When you talk about a reputation system, I'm reminded of the eBay system.
We're similar but different--eBay is an explicit feedback system, and we are
an implicit feedback system. With eBay, buyers rate sellers, and sellers
rate buyers, after they conduct a transaction. It's what people say about
you. But there are real problems with this--most of all inflation, the
"Beverly Hills-adjacent" problem. If you read the L.A. real estate section,
everything is "Beverly Hills-adjacent." So there is this tendency to
inflate. There have been empirical studies of reputation ratings at eBay
that suggest that just going by reputation ratings at eBay is not an
indication that you're not going to get a fraudulent transaction.

Tell me about the AURA (Advanced User Resource Annotation) project.
AURA is about extending NetScan: "What if you could use NetScan with a
pocket computer and attach threads to things?" We use the Toshiba e740 and a
Compact Flash bar-code reader, run AURA software, and can walk up to any
bar-coded object, any ISBN-coded object, scan it, and the device brings back
information about that object…We imagine being able to walk up and down the
aisle of a grocery store and have a handheld computer rate everything with a
green light, a red light, a skull and crossbones.

In Hong Kong, during the height of the SARS outbreak, there was a system
that could tell you which buildings had had confirmed SARS cases. Now that's
a reputation system.

It's easier to do this with products than with, say, people.
People are one thing, but objects--all the books on my shelves, all the food
in my kitchen, the artworks in the hallway--we at Microsoft have bar-coded
every one of them. AURA is going to become a navigation tool. You can print
a bar code for a penny and slap them on things. Which we do--and then
Facilities comes along and scrapes them off.
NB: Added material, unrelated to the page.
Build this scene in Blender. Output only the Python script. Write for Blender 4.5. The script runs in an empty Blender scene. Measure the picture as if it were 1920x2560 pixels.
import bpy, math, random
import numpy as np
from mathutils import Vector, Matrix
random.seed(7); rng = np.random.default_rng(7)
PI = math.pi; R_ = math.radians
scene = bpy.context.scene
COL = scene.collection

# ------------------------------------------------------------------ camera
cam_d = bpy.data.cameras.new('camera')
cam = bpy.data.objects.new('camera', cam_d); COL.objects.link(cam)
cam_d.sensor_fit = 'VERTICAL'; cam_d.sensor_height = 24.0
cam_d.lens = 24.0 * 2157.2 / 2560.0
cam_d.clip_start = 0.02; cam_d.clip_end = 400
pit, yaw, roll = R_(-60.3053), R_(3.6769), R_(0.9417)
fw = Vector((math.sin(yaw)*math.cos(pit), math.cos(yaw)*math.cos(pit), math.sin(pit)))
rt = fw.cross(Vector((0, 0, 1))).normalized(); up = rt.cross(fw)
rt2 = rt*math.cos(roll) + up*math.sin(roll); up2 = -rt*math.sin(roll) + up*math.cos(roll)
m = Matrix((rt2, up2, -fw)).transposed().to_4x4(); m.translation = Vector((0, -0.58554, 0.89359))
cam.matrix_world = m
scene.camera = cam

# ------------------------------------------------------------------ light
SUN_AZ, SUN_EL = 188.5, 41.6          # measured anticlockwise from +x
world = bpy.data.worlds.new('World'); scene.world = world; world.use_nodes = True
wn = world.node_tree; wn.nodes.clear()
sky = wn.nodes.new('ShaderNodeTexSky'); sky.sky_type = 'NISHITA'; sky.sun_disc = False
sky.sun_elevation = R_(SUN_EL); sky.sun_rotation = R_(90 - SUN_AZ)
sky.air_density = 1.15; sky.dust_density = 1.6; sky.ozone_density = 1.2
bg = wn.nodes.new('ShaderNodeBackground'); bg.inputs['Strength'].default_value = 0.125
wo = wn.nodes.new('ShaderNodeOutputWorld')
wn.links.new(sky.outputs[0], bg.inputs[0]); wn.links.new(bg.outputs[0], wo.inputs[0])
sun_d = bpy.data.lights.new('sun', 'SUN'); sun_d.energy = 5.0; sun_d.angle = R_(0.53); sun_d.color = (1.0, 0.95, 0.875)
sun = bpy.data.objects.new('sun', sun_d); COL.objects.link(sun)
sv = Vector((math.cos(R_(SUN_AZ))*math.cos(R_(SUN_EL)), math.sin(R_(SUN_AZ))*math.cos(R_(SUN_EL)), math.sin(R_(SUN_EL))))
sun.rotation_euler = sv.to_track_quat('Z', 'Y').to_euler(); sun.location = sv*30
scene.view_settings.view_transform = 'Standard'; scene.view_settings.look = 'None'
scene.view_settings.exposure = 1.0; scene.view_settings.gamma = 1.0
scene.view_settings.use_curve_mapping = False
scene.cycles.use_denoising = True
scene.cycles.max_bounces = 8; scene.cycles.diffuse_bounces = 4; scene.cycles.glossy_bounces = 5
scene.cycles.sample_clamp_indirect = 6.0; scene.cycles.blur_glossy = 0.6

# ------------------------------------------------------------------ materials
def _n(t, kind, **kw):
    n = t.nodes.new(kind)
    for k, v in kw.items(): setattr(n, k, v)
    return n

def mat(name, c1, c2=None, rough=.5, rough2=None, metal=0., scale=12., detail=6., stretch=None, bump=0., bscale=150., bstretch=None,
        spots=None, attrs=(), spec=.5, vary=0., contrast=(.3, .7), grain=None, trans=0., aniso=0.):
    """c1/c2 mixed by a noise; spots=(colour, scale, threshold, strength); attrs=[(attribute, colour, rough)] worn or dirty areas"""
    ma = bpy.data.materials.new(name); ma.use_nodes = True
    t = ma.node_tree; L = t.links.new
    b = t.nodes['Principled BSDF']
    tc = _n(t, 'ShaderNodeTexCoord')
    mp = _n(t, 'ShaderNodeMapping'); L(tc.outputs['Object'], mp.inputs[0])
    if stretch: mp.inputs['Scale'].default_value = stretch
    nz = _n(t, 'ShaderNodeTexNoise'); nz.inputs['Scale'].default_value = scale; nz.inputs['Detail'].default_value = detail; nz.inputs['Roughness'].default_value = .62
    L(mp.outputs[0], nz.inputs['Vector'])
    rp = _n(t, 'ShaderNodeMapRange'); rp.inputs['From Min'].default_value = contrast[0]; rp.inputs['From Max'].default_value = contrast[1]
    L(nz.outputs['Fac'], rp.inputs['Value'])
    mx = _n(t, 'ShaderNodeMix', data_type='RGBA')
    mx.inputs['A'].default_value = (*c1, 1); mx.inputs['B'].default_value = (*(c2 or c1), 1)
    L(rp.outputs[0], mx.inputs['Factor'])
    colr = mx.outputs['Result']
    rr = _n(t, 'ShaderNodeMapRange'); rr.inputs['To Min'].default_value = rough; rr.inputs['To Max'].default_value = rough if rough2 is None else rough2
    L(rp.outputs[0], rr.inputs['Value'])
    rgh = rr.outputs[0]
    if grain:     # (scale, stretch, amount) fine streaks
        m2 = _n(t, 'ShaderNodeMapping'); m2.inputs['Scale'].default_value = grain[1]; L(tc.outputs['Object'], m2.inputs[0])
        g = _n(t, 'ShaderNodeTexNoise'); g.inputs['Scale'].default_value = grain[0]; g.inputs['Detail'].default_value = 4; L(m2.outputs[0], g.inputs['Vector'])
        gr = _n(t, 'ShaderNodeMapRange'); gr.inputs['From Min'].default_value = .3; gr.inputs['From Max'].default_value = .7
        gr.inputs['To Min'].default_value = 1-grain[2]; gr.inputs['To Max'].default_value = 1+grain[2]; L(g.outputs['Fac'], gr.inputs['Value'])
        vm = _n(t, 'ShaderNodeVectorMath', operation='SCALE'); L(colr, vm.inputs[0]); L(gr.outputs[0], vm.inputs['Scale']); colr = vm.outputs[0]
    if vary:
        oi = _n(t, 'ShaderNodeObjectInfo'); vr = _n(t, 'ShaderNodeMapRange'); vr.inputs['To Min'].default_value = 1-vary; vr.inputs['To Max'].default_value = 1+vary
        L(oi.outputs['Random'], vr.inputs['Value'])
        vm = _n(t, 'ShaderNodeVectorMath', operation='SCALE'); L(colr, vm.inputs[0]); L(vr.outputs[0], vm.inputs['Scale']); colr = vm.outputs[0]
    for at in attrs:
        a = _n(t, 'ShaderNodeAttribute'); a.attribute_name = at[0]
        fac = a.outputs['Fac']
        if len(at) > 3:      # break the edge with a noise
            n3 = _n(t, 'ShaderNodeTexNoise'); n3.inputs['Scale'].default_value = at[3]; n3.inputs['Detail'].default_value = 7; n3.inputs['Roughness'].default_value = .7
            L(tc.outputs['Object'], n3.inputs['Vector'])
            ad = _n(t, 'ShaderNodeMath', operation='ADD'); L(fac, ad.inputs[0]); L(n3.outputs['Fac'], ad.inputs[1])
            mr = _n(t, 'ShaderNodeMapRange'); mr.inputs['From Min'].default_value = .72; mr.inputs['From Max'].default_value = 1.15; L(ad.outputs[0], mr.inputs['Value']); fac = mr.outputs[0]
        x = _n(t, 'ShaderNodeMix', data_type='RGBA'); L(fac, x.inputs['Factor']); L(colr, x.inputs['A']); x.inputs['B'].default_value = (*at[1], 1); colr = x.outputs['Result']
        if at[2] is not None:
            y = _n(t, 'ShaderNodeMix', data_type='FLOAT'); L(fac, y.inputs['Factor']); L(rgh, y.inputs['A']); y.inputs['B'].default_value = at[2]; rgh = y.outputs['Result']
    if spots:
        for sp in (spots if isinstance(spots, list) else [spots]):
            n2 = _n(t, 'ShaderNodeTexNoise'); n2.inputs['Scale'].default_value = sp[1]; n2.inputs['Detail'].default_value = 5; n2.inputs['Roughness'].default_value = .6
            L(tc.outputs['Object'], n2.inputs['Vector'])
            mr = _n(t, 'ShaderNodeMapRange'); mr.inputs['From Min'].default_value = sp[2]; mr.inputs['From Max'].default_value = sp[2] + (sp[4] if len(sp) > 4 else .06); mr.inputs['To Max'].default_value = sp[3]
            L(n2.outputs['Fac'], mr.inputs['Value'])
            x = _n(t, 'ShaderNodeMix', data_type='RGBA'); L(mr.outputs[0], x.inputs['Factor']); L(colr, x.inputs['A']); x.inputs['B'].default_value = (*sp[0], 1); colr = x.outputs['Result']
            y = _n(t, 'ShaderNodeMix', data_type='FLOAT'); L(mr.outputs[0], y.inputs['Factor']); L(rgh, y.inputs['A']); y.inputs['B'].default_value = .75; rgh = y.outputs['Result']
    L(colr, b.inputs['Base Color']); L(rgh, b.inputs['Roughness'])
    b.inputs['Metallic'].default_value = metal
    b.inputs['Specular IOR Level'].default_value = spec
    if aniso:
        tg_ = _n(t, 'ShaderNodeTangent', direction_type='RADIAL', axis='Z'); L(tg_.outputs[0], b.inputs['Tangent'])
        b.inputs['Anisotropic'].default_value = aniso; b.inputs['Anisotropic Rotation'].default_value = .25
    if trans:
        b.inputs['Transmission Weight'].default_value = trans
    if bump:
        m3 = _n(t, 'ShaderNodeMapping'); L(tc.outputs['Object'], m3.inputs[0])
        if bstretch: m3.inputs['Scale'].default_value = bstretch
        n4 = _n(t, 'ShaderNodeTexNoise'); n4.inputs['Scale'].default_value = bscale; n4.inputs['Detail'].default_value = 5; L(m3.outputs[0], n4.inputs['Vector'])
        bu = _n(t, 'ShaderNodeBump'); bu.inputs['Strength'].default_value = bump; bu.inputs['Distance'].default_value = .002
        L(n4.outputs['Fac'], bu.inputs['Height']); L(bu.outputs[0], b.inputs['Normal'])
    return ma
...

It seems that once Microsoft starts tracking the behavior of individuals,
you're asking for trouble. What about privacy?
I think it's a very important thing. And we have build NetScan to protect
what I think are legitimate claims for privacy. Like a Net spider, NetScan
takes publicly accessible documents off the Internet, and it respects
metadata that says "Leave me alone!" There is the robots.txt file that says,
"You can look at this but not that." With Usenet there is one that says
"Leave my messages alone," and we respect that. We will not store your
messages if you put that in them.

Couldn't a spammer just put that in his or her messages, so you wouldn't be
able to identify them as a spammer?
That's a possibility, and that's something we would have to respect. But the
system still would not fail, because a person with no reputation is a person
who has a reputation. "Let me tell you about the people who the system has
shown to have value." We're about letting the cream float the top and not
about letting the other stuff sink.

How can you reassure someone who might be concerned that it's not such a
good idea for computers to be keeping track of our belongings and our
whereabouts?
I'm not sure, but we're leaking data all over the place now. And on the one
hand, that has utility for other people. On the other, there's a privacy
risk. In some ways, consider us a form of performance art. Would you like to
see you? This is potent. We accept that and hope we can offer people good
prophylactics against loss of privacy. And that may mean keeping multiple
IDs and e-mail addresses. Ultimately we may have to fragment our identities.